Recommendations for conservators charged with the preservation of cinnabar-pigmented frescos are, therefore, limited. Tests for chloride salts should be conducted at the time of excavation to determine the risk of blackening. A variety of possible detection techniques are available including chloride test strips, colorimetric indicator kits, and microchemical tests, as well as instrumental analysis including chloride ion selective electrode, ion chromatography, XRF, and XRD. However, care must be taken to ensure that the testing methodology employed is adequately sensitive. Cinnabar-pigmented surfaces with >0.01 Cl wt% content should be considered as risk of alteration. Those conserving wall paintings after excavation must, additionally, note that industrial and natural sources, including chlorofluorocarbons and sea spray, present within the environment when in combination with elevated relative humidity could induce alteration at a later time.

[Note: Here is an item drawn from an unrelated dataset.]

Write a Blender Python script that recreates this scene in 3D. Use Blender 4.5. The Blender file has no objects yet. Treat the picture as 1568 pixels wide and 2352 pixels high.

As attempts to reduce the amount of Cl⁻ have proven ineffective at decreasing the risk of alteration, interventions should be focused on limiting light and moisture. Where chlorides are present, excavation should be carried out in the shade of a tent and light-blocking materials placed in front of cinnabar-pigmented surfaces, which are not currently under active excavation. Fragments that are found ex situ should be promptly removed from the ground and stored in a darkened environment. It may also be prudent to speed drying and subsequently house such dissociated materials with a desiccant to limit continued formation of Hg–Cl-containing compounds. However, it is important to understand that such a procedure could cause surface and subsurface efflorescence of other soluble salts causing visual and mechanical damage to the artifact. For this reason, such a treatment should only be carried out with caution and when all other parameters and risks have been carefully evaluated.